So you wanna get your PCB assembled…

Preparation

Make an ActiveBOM. It’ll make life easier.

Cost Optimization

In general, you pay a little per component, a lot per part number. The pick and place machines have a finite amount of reels, and it costs time to have them replaced, so a high-P/N board will cost much more than a board with similar number of components, but fewer P/Ns. Sometimes this is unavoidable, but there are some tricks to help with this:

There are two types of costs: setup costs and assembly costs. Setup costs are per design and cover things like reeling, stencil, engineering, etc. Assembly costs are per board and cover the actual BOM, machine time, etc. This can mean that some boards have a high setup cost and low assembly cost (expensive to make one, cheap to make more) and others the opposite (cheap to make one, expensive to make many). While the cost of, for example, 3 boards may seem high, it could just be due to setup costs, and assembling two more may be very inexpensive as a result.

Variants

If you want to have some components not installed/placed, then you will need to use Altium’s Variants feature. Create a new variant named something like “Default” and then go though your schematics and DNP the components that you want non-populated.
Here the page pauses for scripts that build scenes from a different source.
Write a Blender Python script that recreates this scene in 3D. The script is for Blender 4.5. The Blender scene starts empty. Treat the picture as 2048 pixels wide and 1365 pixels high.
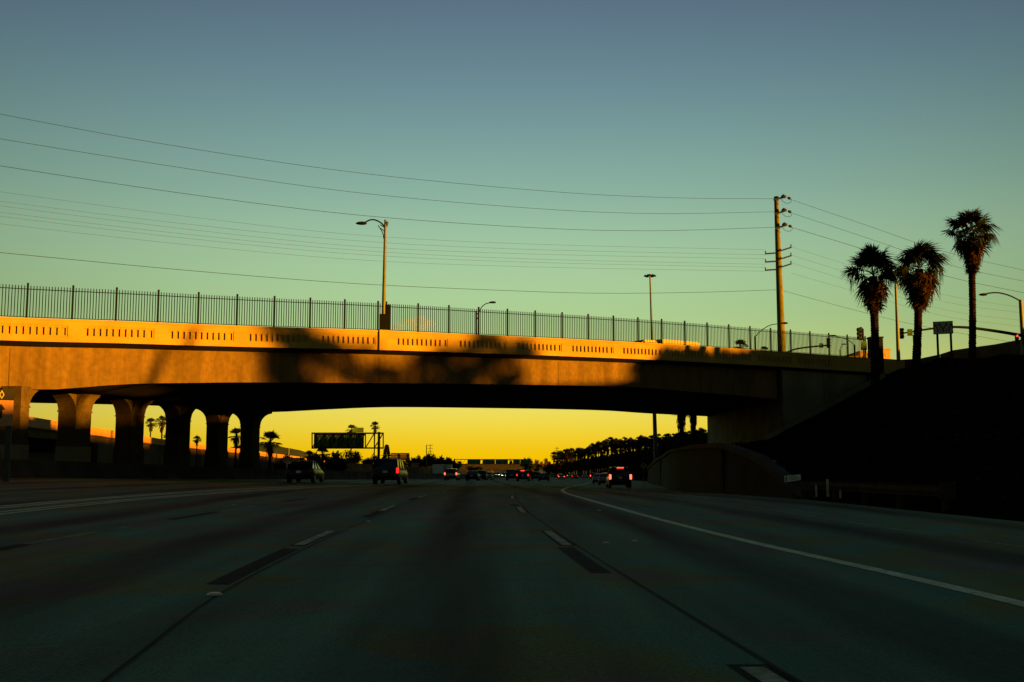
import bpy, bmesh, math, random
from mathutils import Vector, Matrix
random.seed(7)
C = bpy.context.scene
COL = C.collection
# ------------------------------------------------------------------ camera
F = 2200.0; CAMH = 1.22
PITCH = math.atan((930 - 682.5) / F)
cam_d = bpy.data.cameras.new('camera'); cam = bpy.data.objects.new('camera', cam_d); COL.objects.link(cam)
cam.location = (0, 0, CAMH); cam.rotation_euler = (math.pi/2 + PITCH, 0, 0)
cam_d.sensor_width = 36; cam_d.lens = 36 * F / 2048
cam_d.clip_end = 12000; cam_d.clip_start = 0.2
C.camera = cam
# ------------------------------------------------------------------ sun and sky
SUN_EL = math.radians(3.5)
SX, SY = 0.921, -0.390
SUN_AZ = math.atan2(SX, SY)             # towards the sun: +X (right) and behind the camera
sd = Vector((math.cos(SUN_EL)*SX, math.cos(SUN_EL)*SY, math.sin(SUN_EL)))
sl = bpy.data.lights.new('sun', 'SUN'); so = bpy.data.objects.new('sun', sl); COL.objects.link(so)
so.location = (40, -30, 40)
sl.energy = 5.0; sl.angle = math.radians(0.9); sl.color = (1.0, 0.37, 0.012)
so.rotation_euler = sd.to_track_quat('Z', 'Y').to_euler()
def lin(c):
    c = c/255.0
    return c/12.92 if c <= 0.04045 else ((c+0.055)/1.055)**2.4
def L3(r, g, b): return (lin(r), lin(g), lin(b), 1)
w = bpy.data.worlds.new('World'); C.world = w; w.use_nodes = True
nt = w.node_tree; nt.nodes.clear()
N = nt.nodes.new; K = nt.links.new
tc = N('ShaderNodeTexCoord'); sp = N('ShaderNodeSeparateXYZ'); K(tc.outputs['Generated'], sp.inputs[0])
ramp = N('ShaderNodeValToRGB'); ramp.color_ramp.interpolation = 'B_SPLINE'
K(sp.outputs['Z'], ramp.inputs[0])
stops = [(0.0, (240,186,0)), (0.016, (240,194,0)), (0.036, (236,212,62)), (0.058, (231,219,104)), (0.10, (188,208,128)),
         (0.135, (166,200,140)), (0.18, (165,200,156)), (0.24, (136,176,158)), (0.325, (102,136,147)), (0.405, (86,107,127)),
         (0.50, (64,76,98)), (0.7, (30,38,54)), (1.0, (16,22,34))]
els = ramp.color_ramp.elements
els[0].position = stops[0][0]; els[0].color = L3(*stops[0][1])
els[1].position = 1.0; els[1].color = L3(*stops[-1][1])
for p, c in stops[1:-1]:
    e_ = els.new(p); e_.color = L3(*c)
# a slow darkening away from the middle of the glow
EXPO = 1.9; SKYK = 2**-EXPO
mx = N('ShaderNodeMath'); mx.operation = 'MULTIPLY'; K(sp.outputs['X'], mx.inputs[0]); K(sp.outputs['X'], mx.inputs[1])
m2 = N('ShaderNodeMath'); m2.operation = 'MULTIPLY_ADD'; K(mx.outputs[0], m2.inputs[0]); m2.inputs[1].default_value = -1.75*SKYK; m2.inputs[2].default_value = 1.03*SKYK
m3 = N('ShaderNodeMath'); m3.operation = 'MAXIMUM'; K(m2.outputs[0], m3.inputs[0]); m3.inputs[1].default_value = 0.55*SKYK
m4 = N('ShaderNodeMapRange'); m4.interpolation_type = 'SMOOTHSTEP'; K(sp.outputs['Y'], m4.inputs[0])
m4.inputs[1].default_value = -0.7; m4.inputs[2].default_value = 0.8; m4.inputs[3].default_value = 0.42; m4.inputs[4].default_value = 1.0
m5 = N('ShaderNodeMath'); m5.operation = 'MULTIPLY'; K(m3.outputs[0], m5.inputs[0]); K(m4.outputs[0], m5.inputs[1])
bg = N('ShaderNodeBackground'); K(ramp.outputs[0], bg.inputs[0]); K(m5.outputs[0], bg.inputs[1])
sky = N('ShaderNodeTexSky'); sky.sky_type = 'NISHITA'; sky.sun_disc = False
sky.sun_elevation = SUN_EL; sky.sun_rotation = SUN_AZ
bg2 = N('ShaderNodeBackground'); K(sky.outputs[0], bg2.inputs[0]); bg2.inputs[1].default_value = 0.002
add = N('ShaderNodeAddShader'); K(bg.outputs[0], add.inputs[0]); K(bg2.outputs[0], add.inputs[1])
ow = N('ShaderNodeOutputWorld'); K(add.outputs[0], ow.inputs[0])
C.view_settings.view_transform = 'Standard'; C.view_settings.look = 'None'
C.view_settings.gamma = 1; C.view_settings.exposure = EXPO; C.view_settings.use_curve_mapping = False
C.cycles.max_bounces = 6; C.cycles.diffuse_bounces = 3

# ------------------------------------------------------------------ helpers
def ray(px, py):
    xc = (px-1024)/F; yc = (682.5-py)/F
    return Vector((xc, math.cos(PITCH)-yc*math.sin(PITCH), math.sin(PITCH)+yc*math.cos(PITCH)))
def P(px, py, Y):
    d = ray(px, py); return Vector((0, 0, CAMH)) + d*(Y/d.y)
def interp(tab, v):
    if v <= tab[0][0]: return tab[0][1]
    for (a, x), (b, y) in zip(tab, tab[1:]):
        if v <= b:
            t = (v-a)/(b-a); return x + (y-x)*t
    return tab[-1][1]
def sinterp(tab, v):                      # smooth (Catmull-Rom) version
    if v <= tab[0][0]: return tab[0][1]
    if v >= tab[-1][0]: return tab[-1][1]
    for i in range(len(tab)-1):
        a, x = tab[i]; b, y = tab[i+1]
        if v <= b:
            x0 = tab[i-1] if i else (2*a-b, 2*x-y); x3 = tab[i+2] if i+2 < len(tab) else (2*b-a, 2*y-x)
            m0 = (y-x0[1])/(b-x0[0]); m1 = (x3[1]-x)/(x3[0]-a); h = b-a; t = (v-a)/h
            return (2*t**3-3*t*t+1)*x + (t**3-2*t*t+t)*h*m0 + (-2*t**3+3*t*t)*y + (t**3-t*t)*h*m1

def mat(name, col, rough=0.8, var=0.0, scale=1.0, col2=None, metal=0.0, bump=0.0, bscale=None, emit=None, estr=0, spec=None, detail=6, stretch=None, coat=0, speck=None):
    if not any(k in name for k in ('lane', 'asphalt', 'joint', 'marker', 'ivy', 'car_', 'glass', 'tyre', 'rim', 'soffit', 'notice', 'stake', 'barrier', 'retaining', 'plinth', 'plate', 'truck', 'board')):
        col = tuple(x*0.62 for x in col)
    m = bpy.data.materials.new(name); m.use_nodes = True
    t = m.node_tree; b = t.nodes['Principled BSDF']
    b.inputs['Base Color'].default_value = (*col, 1); b.inputs['Roughness'].default_value = rough; b.inputs['Metallic'].default_value = metal
    if spec is None and rough >= 0.7: spec = 0.06
    if spec is not None: b.inputs['Specular IOR Level'].default_value = spec
    if coat: b.inputs['Coat Weight'].default_value = coat; b.inputs['Coat Roughness'].default_value = 0.06
    if emit: b.inputs['Emission Color'].default_value = (*emit, 1); b.inputs['Emission Strength'].default_value = estr
    if var or bump or col2:
        c = t.nodes.new('ShaderNodeTexCoord'); mp = t.nodes.new('ShaderNodeMapping'); t.links.new(c.outputs['Object'], mp.inputs[0])
        if stretch: mp.inputs['Scale'].default_value = stretch
        n = t.nodes.new('ShaderNodeTexNoise'); n.inputs['Scale'].default_value = scale; n.inputs['Detail'].default_value = detail
        t.links.new(mp.outputs[0], n.inputs['Vector'])
        r = t.nodes.new('ShaderNodeValToRGB'); t.links.new(n.outputs['Fac'], r.inputs[0])
        c2 = col2 or tuple(max(0, x*(1+var)) for x in col); c1 = tuple(x*(1-var) for x in col)
        r.color_ramp.elements[0].position = 0.36; r.color_ramp.elements[0].color = (*c1, 1)
        r.color_ramp.elements[1].position = 0.64; r.color_ramp.elements[1].color = (*c2, 1)
        src = r.outputs[0]
        if speck:
            n3 = t.nodes.new('ShaderNodeTexNoise'); n3.inputs['Scale'].default_value = speck[0]; n3.inputs['Detail'].default_value = 3
            t.links.new(c.outputs['Object'], n3.inputs['Vector'])
            r3 = t.nodes.new('ShaderNodeMapRange'); t.links.new(n3.outputs['Fac'], r3.inputs[0])
            r3.inputs[1].default_value = 0.35; r3.inputs[2].default_value = 0.65; r3.inputs[3].default_value = 1-speck[1]; r3.inputs[4].default_value = 1+speck[1]
            mm = t.nodes.new('ShaderNodeVectorMath'); mm.operation = 'SCALE'
            t.links.new(src, mm.inputs[0]); t.links.new(r3.outputs[0], mm.inputs['Scale']); src = mm.outputs[0]
        t.links.new(src, b.inputs['Base Color'])
        if bump:
            n2 = t.nodes.new('ShaderNodeTexNoise'); n2.inputs['Scale'].default_value = bscale or scale*6; n2.inputs['Detail'].default_value = 8
            t.links.new(mp.outputs[0], n2.inputs['Vector'])
            bp = t.nodes.new('ShaderNodeBump'); bp.inputs['Strength'].default_value = bump; bp.inputs['Distance'].default_value = 0.05
            t.links.new(n2.outputs['Fac'], bp.inputs['Height']); t.links.new(bp.outputs[0], b.inputs['Normal'])
    return m

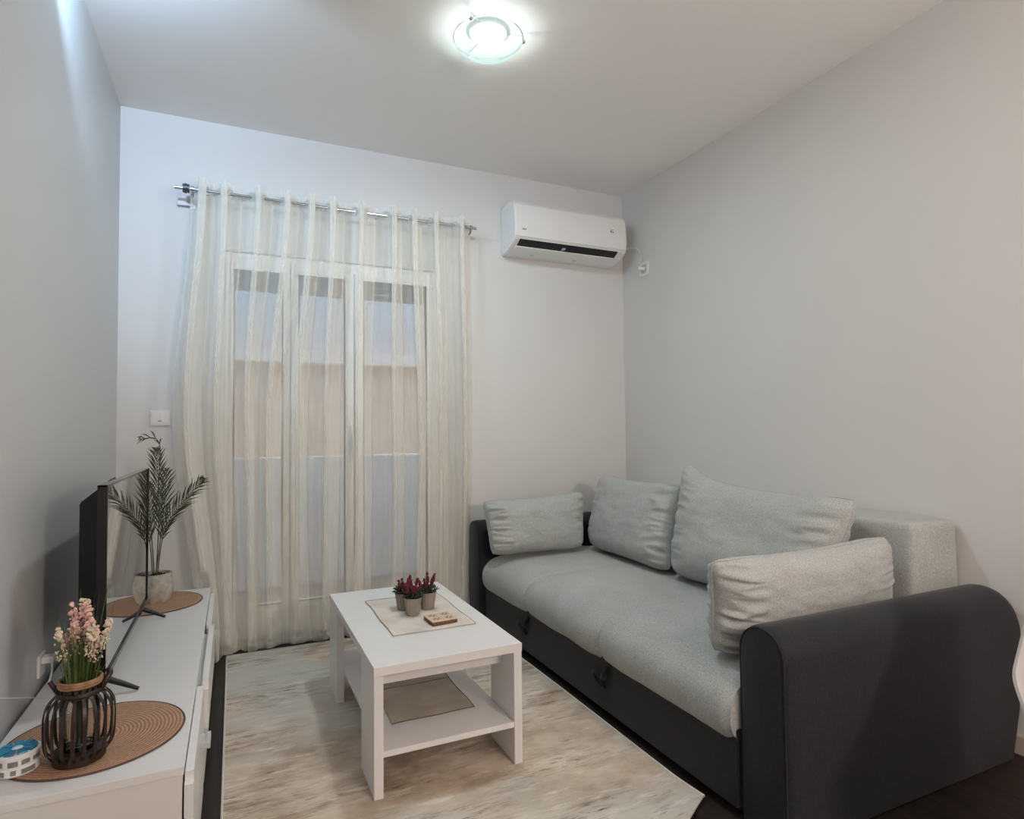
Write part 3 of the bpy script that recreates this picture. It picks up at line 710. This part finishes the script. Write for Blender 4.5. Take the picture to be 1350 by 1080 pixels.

I like to use this for what I expect to not want installed in the final product rather than what I want the assembly house to install, since then it documents what the state as-tested will be (padshares, component swaps, etc).

LCSC Part

If ordering from JLCPCB, consider pre-selecting LCSC part numbers to make the final selection of parts go way smoother. This also saves the decisions made into version control, so in the future it’s easier to see what decisions were made.